▸ To do
Reproduce, word for word, every line from the first one down to the line containing "SC.camera = co", and nothing else.

▸ Information provided
★ ★ ★ ★
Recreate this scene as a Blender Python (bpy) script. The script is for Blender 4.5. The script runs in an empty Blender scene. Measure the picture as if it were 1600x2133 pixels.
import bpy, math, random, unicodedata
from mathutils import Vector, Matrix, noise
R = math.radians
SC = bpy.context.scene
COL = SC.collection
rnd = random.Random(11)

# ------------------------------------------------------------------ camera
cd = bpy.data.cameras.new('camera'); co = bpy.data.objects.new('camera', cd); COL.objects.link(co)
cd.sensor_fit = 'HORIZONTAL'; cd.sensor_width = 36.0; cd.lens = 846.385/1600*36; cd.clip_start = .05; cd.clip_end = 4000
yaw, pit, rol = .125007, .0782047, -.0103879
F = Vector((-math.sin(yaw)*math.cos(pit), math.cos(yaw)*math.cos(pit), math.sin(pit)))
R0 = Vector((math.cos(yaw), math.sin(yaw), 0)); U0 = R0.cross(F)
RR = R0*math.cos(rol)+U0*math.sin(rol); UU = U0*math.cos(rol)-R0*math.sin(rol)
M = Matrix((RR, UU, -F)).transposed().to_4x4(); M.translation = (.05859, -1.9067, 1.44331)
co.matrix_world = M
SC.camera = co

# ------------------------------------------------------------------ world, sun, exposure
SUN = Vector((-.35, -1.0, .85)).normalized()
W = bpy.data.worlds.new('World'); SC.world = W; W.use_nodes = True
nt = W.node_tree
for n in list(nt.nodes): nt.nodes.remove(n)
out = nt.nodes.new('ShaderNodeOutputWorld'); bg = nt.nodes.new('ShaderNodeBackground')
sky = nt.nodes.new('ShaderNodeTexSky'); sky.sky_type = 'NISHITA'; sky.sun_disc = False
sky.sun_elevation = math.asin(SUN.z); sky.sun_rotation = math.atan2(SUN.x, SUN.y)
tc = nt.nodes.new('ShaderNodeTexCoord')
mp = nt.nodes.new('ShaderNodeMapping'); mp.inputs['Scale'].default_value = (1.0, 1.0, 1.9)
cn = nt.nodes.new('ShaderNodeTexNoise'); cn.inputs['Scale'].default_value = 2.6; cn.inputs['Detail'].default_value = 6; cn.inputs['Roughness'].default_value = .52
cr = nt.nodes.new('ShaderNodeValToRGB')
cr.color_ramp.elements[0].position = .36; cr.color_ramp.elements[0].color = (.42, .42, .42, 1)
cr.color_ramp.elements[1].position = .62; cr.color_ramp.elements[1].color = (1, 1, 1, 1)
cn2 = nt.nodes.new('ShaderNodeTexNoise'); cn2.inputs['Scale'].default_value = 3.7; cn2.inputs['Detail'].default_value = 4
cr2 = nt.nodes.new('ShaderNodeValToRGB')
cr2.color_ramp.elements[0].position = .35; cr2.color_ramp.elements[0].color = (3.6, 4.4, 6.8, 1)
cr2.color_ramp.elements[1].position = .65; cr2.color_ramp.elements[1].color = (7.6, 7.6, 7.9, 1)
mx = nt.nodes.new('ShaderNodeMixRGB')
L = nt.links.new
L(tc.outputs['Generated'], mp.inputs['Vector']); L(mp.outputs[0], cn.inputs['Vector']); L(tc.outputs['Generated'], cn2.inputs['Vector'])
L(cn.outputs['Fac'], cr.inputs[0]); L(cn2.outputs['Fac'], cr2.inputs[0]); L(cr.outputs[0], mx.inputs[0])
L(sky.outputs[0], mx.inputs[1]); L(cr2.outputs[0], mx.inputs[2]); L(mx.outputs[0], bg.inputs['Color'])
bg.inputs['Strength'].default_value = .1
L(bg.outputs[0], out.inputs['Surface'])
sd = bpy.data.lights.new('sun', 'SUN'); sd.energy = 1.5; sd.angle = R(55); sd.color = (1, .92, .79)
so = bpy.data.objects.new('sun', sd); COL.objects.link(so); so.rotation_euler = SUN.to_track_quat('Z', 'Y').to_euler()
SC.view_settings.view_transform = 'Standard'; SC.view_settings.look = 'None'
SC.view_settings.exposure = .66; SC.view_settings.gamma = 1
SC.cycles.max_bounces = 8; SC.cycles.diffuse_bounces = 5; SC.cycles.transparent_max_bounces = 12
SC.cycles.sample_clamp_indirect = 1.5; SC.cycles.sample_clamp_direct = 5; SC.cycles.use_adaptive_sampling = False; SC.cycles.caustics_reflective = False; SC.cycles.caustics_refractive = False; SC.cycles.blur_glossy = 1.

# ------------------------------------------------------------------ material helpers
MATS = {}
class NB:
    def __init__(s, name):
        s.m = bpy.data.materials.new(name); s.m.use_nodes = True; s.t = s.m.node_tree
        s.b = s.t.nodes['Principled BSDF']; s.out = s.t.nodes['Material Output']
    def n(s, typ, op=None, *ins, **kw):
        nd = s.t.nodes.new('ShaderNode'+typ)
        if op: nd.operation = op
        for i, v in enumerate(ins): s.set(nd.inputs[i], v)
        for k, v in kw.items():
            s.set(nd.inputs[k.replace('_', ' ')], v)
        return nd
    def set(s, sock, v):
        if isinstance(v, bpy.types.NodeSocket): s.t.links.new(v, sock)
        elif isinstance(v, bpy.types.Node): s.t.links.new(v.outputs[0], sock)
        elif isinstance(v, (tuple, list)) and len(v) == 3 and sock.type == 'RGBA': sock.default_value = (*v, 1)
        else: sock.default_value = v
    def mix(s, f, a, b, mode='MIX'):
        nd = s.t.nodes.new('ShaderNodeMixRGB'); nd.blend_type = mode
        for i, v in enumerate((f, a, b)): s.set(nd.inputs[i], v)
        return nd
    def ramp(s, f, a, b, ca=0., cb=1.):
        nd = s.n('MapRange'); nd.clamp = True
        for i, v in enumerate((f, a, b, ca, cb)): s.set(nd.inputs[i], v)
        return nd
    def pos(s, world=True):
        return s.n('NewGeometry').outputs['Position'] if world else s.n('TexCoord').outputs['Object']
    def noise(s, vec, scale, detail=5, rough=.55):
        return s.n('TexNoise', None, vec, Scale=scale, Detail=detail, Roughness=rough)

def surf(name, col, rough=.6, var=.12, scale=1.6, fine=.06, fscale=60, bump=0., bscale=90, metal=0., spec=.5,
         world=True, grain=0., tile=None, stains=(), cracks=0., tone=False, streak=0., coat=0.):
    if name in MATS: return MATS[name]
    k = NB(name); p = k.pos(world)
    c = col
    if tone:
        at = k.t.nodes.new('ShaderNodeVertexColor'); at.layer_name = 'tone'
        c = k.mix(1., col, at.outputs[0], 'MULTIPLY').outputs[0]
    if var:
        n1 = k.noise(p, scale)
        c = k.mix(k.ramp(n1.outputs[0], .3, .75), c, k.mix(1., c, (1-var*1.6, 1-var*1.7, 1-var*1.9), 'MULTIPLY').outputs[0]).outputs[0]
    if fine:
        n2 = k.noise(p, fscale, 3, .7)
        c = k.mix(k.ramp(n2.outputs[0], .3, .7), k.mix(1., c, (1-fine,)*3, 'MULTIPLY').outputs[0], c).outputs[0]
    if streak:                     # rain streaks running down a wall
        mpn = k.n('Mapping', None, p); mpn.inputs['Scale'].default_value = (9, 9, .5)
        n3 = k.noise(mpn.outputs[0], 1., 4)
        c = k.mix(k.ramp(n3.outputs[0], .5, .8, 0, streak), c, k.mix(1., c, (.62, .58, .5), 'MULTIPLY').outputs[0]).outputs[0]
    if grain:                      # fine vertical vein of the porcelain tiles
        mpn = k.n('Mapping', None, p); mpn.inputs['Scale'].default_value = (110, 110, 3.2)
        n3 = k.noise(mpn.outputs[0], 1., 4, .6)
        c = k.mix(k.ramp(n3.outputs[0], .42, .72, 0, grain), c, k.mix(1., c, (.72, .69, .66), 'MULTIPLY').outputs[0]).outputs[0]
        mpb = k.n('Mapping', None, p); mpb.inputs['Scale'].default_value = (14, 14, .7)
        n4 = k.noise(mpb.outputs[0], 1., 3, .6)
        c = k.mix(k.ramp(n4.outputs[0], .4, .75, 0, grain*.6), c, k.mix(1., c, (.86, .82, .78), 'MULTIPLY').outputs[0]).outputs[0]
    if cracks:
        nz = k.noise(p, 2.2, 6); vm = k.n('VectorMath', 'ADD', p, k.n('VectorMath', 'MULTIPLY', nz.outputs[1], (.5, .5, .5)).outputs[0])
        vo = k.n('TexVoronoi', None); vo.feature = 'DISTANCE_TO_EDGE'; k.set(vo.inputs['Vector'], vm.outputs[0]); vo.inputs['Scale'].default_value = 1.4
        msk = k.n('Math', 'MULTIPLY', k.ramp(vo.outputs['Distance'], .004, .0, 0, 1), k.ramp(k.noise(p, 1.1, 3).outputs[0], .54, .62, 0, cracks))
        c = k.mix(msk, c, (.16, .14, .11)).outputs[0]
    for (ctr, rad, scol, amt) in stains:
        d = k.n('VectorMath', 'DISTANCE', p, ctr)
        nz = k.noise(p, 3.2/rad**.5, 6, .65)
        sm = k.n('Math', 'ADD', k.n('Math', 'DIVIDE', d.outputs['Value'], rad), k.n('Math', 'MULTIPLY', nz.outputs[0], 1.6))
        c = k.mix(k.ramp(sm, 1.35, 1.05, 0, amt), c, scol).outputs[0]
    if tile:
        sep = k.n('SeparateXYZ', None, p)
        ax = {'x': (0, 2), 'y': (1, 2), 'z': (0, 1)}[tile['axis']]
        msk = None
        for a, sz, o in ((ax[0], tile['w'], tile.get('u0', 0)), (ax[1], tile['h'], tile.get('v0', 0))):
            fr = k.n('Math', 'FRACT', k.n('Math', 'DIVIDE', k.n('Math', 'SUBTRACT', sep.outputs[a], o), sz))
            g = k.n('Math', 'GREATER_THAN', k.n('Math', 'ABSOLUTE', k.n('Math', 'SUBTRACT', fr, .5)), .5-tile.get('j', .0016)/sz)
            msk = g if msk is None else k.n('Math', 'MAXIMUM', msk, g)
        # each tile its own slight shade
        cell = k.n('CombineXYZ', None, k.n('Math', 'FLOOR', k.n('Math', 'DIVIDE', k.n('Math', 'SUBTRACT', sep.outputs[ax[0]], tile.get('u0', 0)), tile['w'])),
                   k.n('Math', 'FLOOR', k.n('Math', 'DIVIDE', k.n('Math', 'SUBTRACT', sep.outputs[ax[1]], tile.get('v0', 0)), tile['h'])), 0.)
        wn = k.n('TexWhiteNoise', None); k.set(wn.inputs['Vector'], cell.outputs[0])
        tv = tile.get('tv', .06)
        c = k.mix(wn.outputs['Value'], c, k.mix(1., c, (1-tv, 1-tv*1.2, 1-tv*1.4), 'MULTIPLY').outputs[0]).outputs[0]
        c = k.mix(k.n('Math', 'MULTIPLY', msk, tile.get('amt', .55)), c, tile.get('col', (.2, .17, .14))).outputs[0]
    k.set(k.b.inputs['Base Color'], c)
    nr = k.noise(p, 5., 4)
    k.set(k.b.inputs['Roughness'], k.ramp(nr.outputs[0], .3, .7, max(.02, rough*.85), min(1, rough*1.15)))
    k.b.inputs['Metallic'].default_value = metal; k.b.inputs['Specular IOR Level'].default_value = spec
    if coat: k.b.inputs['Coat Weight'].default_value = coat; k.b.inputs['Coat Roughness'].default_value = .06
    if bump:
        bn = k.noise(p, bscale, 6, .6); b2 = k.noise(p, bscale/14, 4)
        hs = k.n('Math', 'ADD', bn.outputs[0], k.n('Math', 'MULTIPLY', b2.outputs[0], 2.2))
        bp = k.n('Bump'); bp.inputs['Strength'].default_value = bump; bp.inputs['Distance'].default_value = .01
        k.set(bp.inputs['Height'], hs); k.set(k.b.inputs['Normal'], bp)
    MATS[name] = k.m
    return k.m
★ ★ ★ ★
▸ In response
Recreate this scene as a Blender Python (bpy) script. The script is for Blender 4.5. The script runs in an empty Blender scene. Measure the picture as if it were 1600x2133 pixels.
import bpy, math, random, unicodedata
from mathutils import Vector, Matrix, noise
R = math.radians
SC = bpy.context.scene
COL = SC.collection
rnd = random.Random(11)

# ------------------------------------------------------------------ camera
cd = bpy.data.cameras.new('camera'); co = bpy.data.objects.new('camera', cd); COL.objects.link(co)
cd.sensor_fit = 'HORIZONTAL'; cd.sensor_width = 36.0; cd.lens = 846.385/1600*36; cd.clip_start = .05; cd.clip_end = 4000
yaw, pit, rol = .125007, .0782047, -.0103879
F = Vector((-math.sin(yaw)*math.cos(pit), math.cos(yaw)*math.cos(pit), math.sin(pit)))
R0 = Vector((math.cos(yaw), math.sin(yaw), 0)); U0 = R0.cross(F)
RR = R0*math.cos(rol)+U0*math.sin(rol); UU = U0*math.cos(rol)-R0*math.sin(rol)
M = Matrix((RR, UU, -F)).transposed().to_4x4(); M.translation = (.05859, -1.9067, 1.44331)
co.matrix_world = M
SC.camera = co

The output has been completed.